John Cox is a Bahamian artist whose mixed-media works use familiar and ordinary objects to reference distant places and ideas. In addition to his art practice, Cox is also a major part of the Bahamian art scene whose contributions as an educator, curator, cultural activist and founder of Popopstudios International Center for the Visual Arts has helped grow and redefine art in The Bahamas. His work is found in the collections at the National Art Gallery of The Bahamas, The D’Aguilar Art Foundation, the Lynden Pindling International Airport and the Dawn Davies Collection.

Charles Campbell is a Jamaican-born multidisciplinary artist, writer and curator. His work has been exhibited widely including at the Havana Biennial, the Brooklyn Museum, the Art Museum of the Americas, the Santo Domingo Biennial, the Cuenca Biennial, Alice Yard, the Biennale d’art contemporain de la Martinique, Museo de Arte Contemporaneo, Puerto Rico, the Houston Museum of African American Culture, Rideau Hall, Ottawa, the Art Gallery of Mississauga and Duke University. His writing has been featured in numerous publications including The Sunday Gleaner, Frieze Magazine and ARC Magazine, a Caribbean arts journal. Campbell holds an MA in Fine Art from Goldsmiths College and currently lives and works in Canada.

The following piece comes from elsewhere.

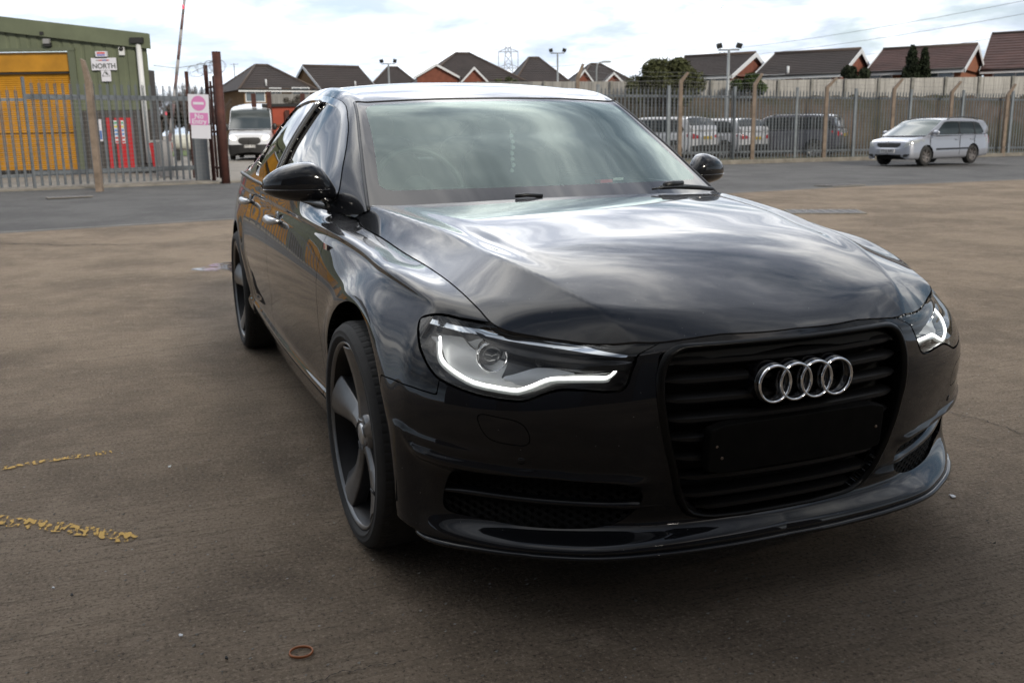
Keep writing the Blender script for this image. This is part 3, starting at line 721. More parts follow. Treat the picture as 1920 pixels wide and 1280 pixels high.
for zb in (.655,.612,.566,.518,.470,.420,.368,.318,.278):
    wv=gw(zb)-.002;b_=MB()
    if zb==.278: wv=.235
    n_=31
    V=[];F=[]
    for i_,y in enumerate(np.linspace(-wv,wv,n_)):
        e=min(1,(wv-abs(y))/.03);h=.0095*(.55+.45*e)+.0015*e;x=fx(y,zb)-.006-.012*(1-e)
        fl=1-abs(y)/wv
        for dx,dz in ((-.035,-.3),(-.006,-1),(.0,-.5),(.0,.35),(-.010,1.),(-.04,.9)): V.append((x+dx,y,zb+dz*h))
    for i_ in range(n_-1):
        for j_ in range(6): F.append((i_*6+j_,i_*6+(j_+1)%6,(i_+1)*6+(j_+1)%6,(i_+1)*6+j_))
    F+= [tuple(range(6)),tuple((n_-1)*6+j_ for j_ in range(5,-1,-1))]
    b_.add(V,F,True);o=b_.build('grille_bar',grille_m,GRILLE);o.data.set_sharp_from_angle(angle=R(40))
# number plate plinth (empty)
b_=MB();x0=fx(.1,.45)+.014
pl=roundpoly([(-.255,-.062),(.255,-.062),(.255,.062),(-.255,.062)],2,.08)
b_.prism([tuple(q) for q in pl],-.03,.0,fr=(Vector((.836,0,.447)),Vector((0,1,0)),Vector((.09,0,1)).normalized(),Vector((1,0,-.09)).normalized()))
PL=b_.build('number_plate_plinth',mat('plinth_black',(.0035,.0033,.003),rough=.7,spec=.08,noise=(25,.5)),GRILLE,bevel=.003)
b_=MB()
for y,z in ((-.235,.01),(-.22,-.02),(.055,.02),(.235,.0)):
    b_.lathe([(-.0005,.004),(.001,.0035),(.001,.0005)],(.8365,y,.447+z),'x',10)
b_.build('plate_screw',mat('old_screw',(.10,.07,.05),rough=.6),PL)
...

Double Dutch supporters argue that the concept of bringing local and regional artists together to work with a group of ideas personal, political and otherwise is crucial to the development of a contemporary Caribbean identity. These artists are often divided linguistically and geographically, but united by common historical, economic or practice-based conditions. Double Dutch is sensitive to the economy of space and scale as well as the feasibility of transportation and mobility through the region. For this reason, the project attempts to create and maintain ties throughout the Caribbean with the National Art Gallery of The Bahamas as pilot and conduit.